6.9Le Comité prend note aussi de l’argument de l’auteur selon lequel, compte tenu de sa déficience intellectuelle, on ne peut attendre de lui qu’il fasse appel dans les délais, ayant besoin de temps pour comprendre la procédure de détermination de la peine et le droit de recours. Sur ce point, le Comité observe que, d’après les informations figurant au dossier, notamment le rapport psychiatrique du docteur B.-W. et les décisions des juridictions internes, l’auteur était en mesure de comprendre la procédure pénale et a été déclaré en état de plaider. À la lumière des informations dont il est saisi, qui ne révèlent aucun arbitraire ni parti pris de la part des tribunaux internes, le Comité ne peut pas conclure que la déficience intellectuelle de l’auteur telle qu’elle a été établie au moment des événements en question était de nature à l’empêcher de contester sa peine dans le délai imparti.

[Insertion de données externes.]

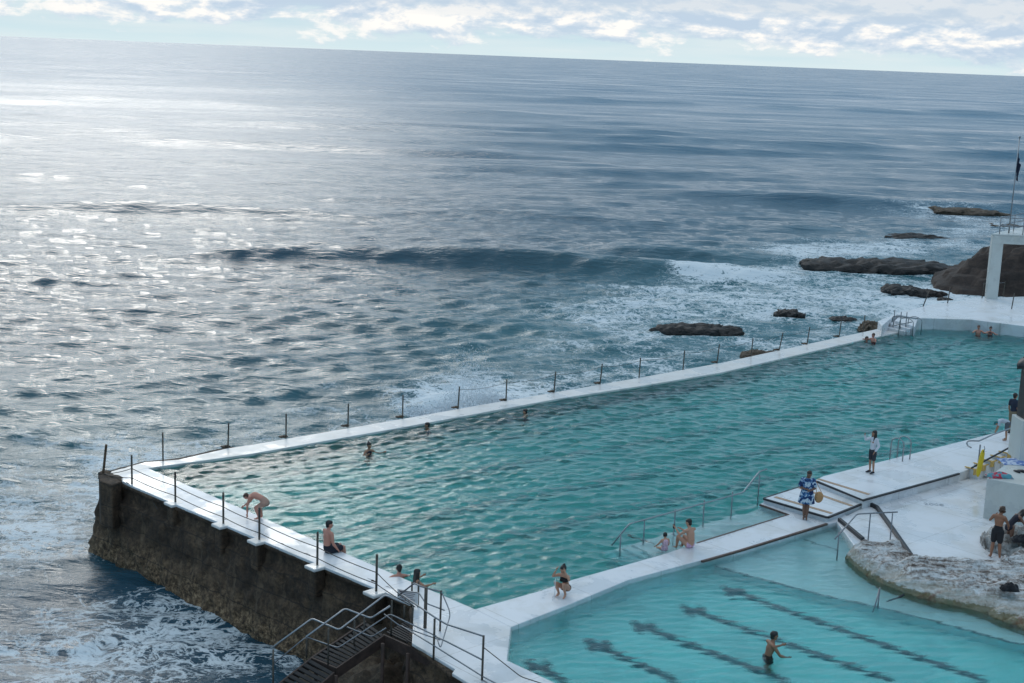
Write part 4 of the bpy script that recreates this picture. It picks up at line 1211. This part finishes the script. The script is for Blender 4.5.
# spray thrown up where the swell hits the kerb
def spray(name, cx, cy, w_, h_, n, seed, label, zb=SEA+.5, depth=1.5):
    r_ = np.random.RandomState(seed); k = MB()
    c0 = P3(cx, cy, 0)
    for i in range(n):
        u = r_.uniform(-1, 1); hh2 = h_*(1-abs(u)**1.6)*r_.beta(1.1, 1.9)*(1 if r_.rand() < .93 else 1.25)
        plume = .55+.45*math.sin(u*5+seed)
        p = c0+E1*(u*w_)+E2*(r_.normal(1.6, depth*.4))+Vector((0, 0, -1.6+hh2*plume+.9))
        s = r_.uniform(.014, .045)*(1.5 if hh2 < .5 else 1)
        a_ = r_.normal(0, 1, (4, 3)); a_ /= np.linalg.norm(a_, axis=1)[:, None]
        k.add([p+Vector(q)*s for q in a_], [(0, 1, 2), (0, 2, 3), (0, 3, 1), (1, 3, 2)])
    o2 = k.build(name, M['spray']); tag(o2, label, kind='stuff')


M['spray'] = mat('white_spray', (.80, .83, .86), .8)
spray('wave_spray', 490, 401, 3.0, 3.0, 15000, 1, 'white spray bursting above the kerb')


# ------------------------------------------------------------------ people
def skin(name, c): return mat(name, c, .55, var=.08, vscale=5)


SK = {'light': skin('skin_light', (.52, .27, .18)), 'mid': skin('skin_mid', (.38, .19, .115)), 'tan': skin('skin_tan', (.31, .14, .08)), 'dark': skin('skin_dark', (.20, .10, .065)), 'pink': skin('skin_pink', (.56, .25, .18))}
CL = {}


def fab(name, c, var=.12, vs=8):
    if name not in CL: CL[name] = mat(name, c, .85, var=var, vscale=vs)
    return CL[name]


HAIR = mat('dark_hair', (.018, .013, .011), .5, var=.3, vscale=20)
HAIRB = mat('brown_hair', (.07, .035, .02), .5, var=.3, vscale=20)
EYE = mat('eye_dark', (.02, .015, .012), .3)
LIP = mat('lip', (.30, .10, .09), .5)

STAND = dict(pel=(0, 0, .94), wai=(0, .01, 1.10), che=(0, .0, 1.28), nek=(0, -.01, 1.45), hed=(0, .02, 1.61),
             shl=(-.17, -.01, 1.39), shr=(.17, -.01, 1.39), ell=(-.22, -.03, 1.12), elr=(.22, -.03, 1.12), wrl=(-.24, .05, .88), wrr=(.24, .05, .88),
             hil=(-.09, 0, .90), hir=(.09, 0, .90), knl=(-.095, .01, .48), knr=(.095, .01, .48), anl=(-.10, -.02, .08), anr=(.10, -.02, .08), tol=(-.12, .14, .025), tor=(.12, .14, .025), face=(0, 1, 0))
SIT = dict(pel=(0, 0, .11), wai=(0, -.04, .27), che=(0, -.02, .45), nek=(0, .0, .62), hed=(0, .04, .78),
           shl=(-.17, 0, .56), shr=(.17, 0, .56), ell=(-.22, .02, .30), elr=(.22, .02, .30), wrl=(-.16, .22, .20), wrr=(.16, .22, .20),
           hil=(-.09, .03, .10), hir=(.09, .03, .10), knl=(-.11, .46, .12), knr=(.11, .46, .12), anl=(-.11, .50, -.30), anr=(.11, .50, -.30), tol=(-.12, .64, -.36), tor=(.12, .64, -.36), face=(0, 1, 0))
SQUAT = dict(pel=(0, -.16, .24), wai=(0, -.13, .38), che=(0, -.04, .54), nek=(0, .03, .70), hed=(0, .08, .85),
             shl=(-.16, .02, .64), shr=(.16, .02, .64), ell=(-.24, .22, .52), elr=(.24, .22, .52), wrl=(-.13, .26, .76), wrr=(.13, .26, .76),
             hil=(-.09, -.14, .22), hir=(.09, -.14, .22), knl=(-.13, .26, .46), knr=(.13, .26, .46), anl=(-.11, .06, .08), anr=(.11, .06, .08), tol=(-.13, .22, .025), tor=(.13, .22, .025), face=(0, 1, 0))
BENDP = dict(STAND, pel=(0, -.08, .90), wai=(0, .08, 1.0), che=(0, .28, 1.04), nek=(0, .44, .98), hed=(0, .58, .90), shl=(-.17, .38, .98), shr=(.17, .38, .98),
             ell=(-.20, .44, .70), elr=(.20, .44, .70), wrl=(-.16, .50, .46), wrr=(.16, .50, .46), face=(0, .6, -.8))


def blobs(segs, vox, name, m, parent, smooth=4):
    """one continuous skin over tapered limbs: a voxel-joined surface"""
    v = []; f = []
    for (a, b2, ra, rb, *fl) in segs:
        a = Vector(a); b2 = Vector(b2); fy = fl[0] if fl else 1.0
        d = b2-a; L_ = d.length
        if L_ < 1e-4: d = Vector((0, 0, 1)); L_ = 1e-4
        d = d/L_
        side = Vector((1, 0, 0)); side = (side-d*side.dot(d))
        if side.length < .1: side = Vector((0, 1, 0))-d*d.y
        side.normalize(); fr = d.cross(side)
        n = 12; k0 = len(v); rings = []
        for t_ in (-85, -60, -30, 0): rings.append((a-d*(-math.sin(R(t_)))*ra, ra*math.cos(R(t_))))
        for t_ in (0, 30, 60, 85): rings.append((b2+d*math.sin(R(t_))*rb, rb*math.cos(R(t_))))
        for c_, r_ in rings:
            for k in range(n): v.append(c_+side*math.cos(2*math.pi*k/n)*r_+fr*math.sin(2*math.pi*k/n)*r_*fy)
        for i in range(len(rings)-1):
            for k in range(n): f.append((k0+i*n+k, k0+i*n+(k+1) % n, k0+(i+1)*n+(k+1) % n, k0+(i+1)*n+k))
        f.append(tuple(k0+k for k in range(n))[::-1]); f.append(tuple(k0+(len(rings)-1)*n+k for k in range(n)))
    me = bpy.data.meshes.new(name); me.from_pydata([tuple(p) for p in v], [], f); me.update()
    bm = bmesh.new(); bm.from_mesh(me); bmesh.ops.recalc_face_normals(bm, faces=bm.faces); bm.to_mesh(me); bm.free()
    me.materials.append(m); o_ = bpy.data.objects.new(name, me); COL.objects.link(o_); o_.parent = parent
    r_ = o_.modifiers.new('join', 'REMESH'); r_.mode = 'VOXEL'; r_.voxel_size = vox; r_.use_smooth_shade = True
    if smooth: q_ = o_.modifiers.new('smooth', 'SMOOTH'); q_.factor = .5; q_.iterations = smooth
    return o_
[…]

6.10À la lumière de ces considérations, le Comité conclut que l’auteur n’a pas épuisé les recours internes dont il disposait et que la présente communication est irrecevable au regard du paragraphe 2 b) de l’article 5 du Protocole facultatif.

7.En conséquence, le Comité des droits de l’homme décide :

a)Que la communication est irrecevable au regard du paragraphe 2 b) de l’article 5 du Protocole facultatif ;

b)Que la présente décision sera communiquée à l’auteur de la communication et à l’État partie.